For hemm'd the quarto has shrupt, which is, I confess, to me, unintelligible; but in the same manner, beteem in Hamlet,

"That he might not beteem the winds of heaven

"Visit her face too roughly,"

was for a long period supposed to be a corruption, till a passage in Golding's Ovid ascertained that it was a word of our author's time. This, indeed, is one of the principal advantages derived from exhibiting our collations. The earlier copies are of rare occurrence, and can only be procured by a fortunate chance, or at an immoderate price; but it by no means follows, that those alone who have access to those expensive rarities, are capable of using what they contain. A gentleman residing in one of the remote counties of England, from that very circumstance is much more likely to explain to us the meaning of a term, which, although from the changes that our language has undergone, it may now be confined to a particular province, may formerly have been in general use throughout the country. There are some passages which, after all that has been said upon them, are still in want of a satisfactory interpretation of this, Iago's contemptuous mention of Cassio, "a fellow almost damn'd in a fair wife," may be produced as an instance.
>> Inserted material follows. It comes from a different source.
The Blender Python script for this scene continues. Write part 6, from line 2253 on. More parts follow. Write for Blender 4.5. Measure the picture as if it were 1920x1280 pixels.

It may possibly be a corruption, and if so, the original spelling dambd should be preserved as a guide to critical conjecture. In a very few instances I have given readings, both from the folio and the quarto, which have nothing to recommend them, but are palpably and sometimes ludicrously erroneous: I have done so, in order to show how necessary it is to collate them all, and how ill founded are the assertions of those who, like the late Mr. Horne Tooke, being possessed of no other ancient copy than the first folio, have endeavoured to contend for its exclusive authority.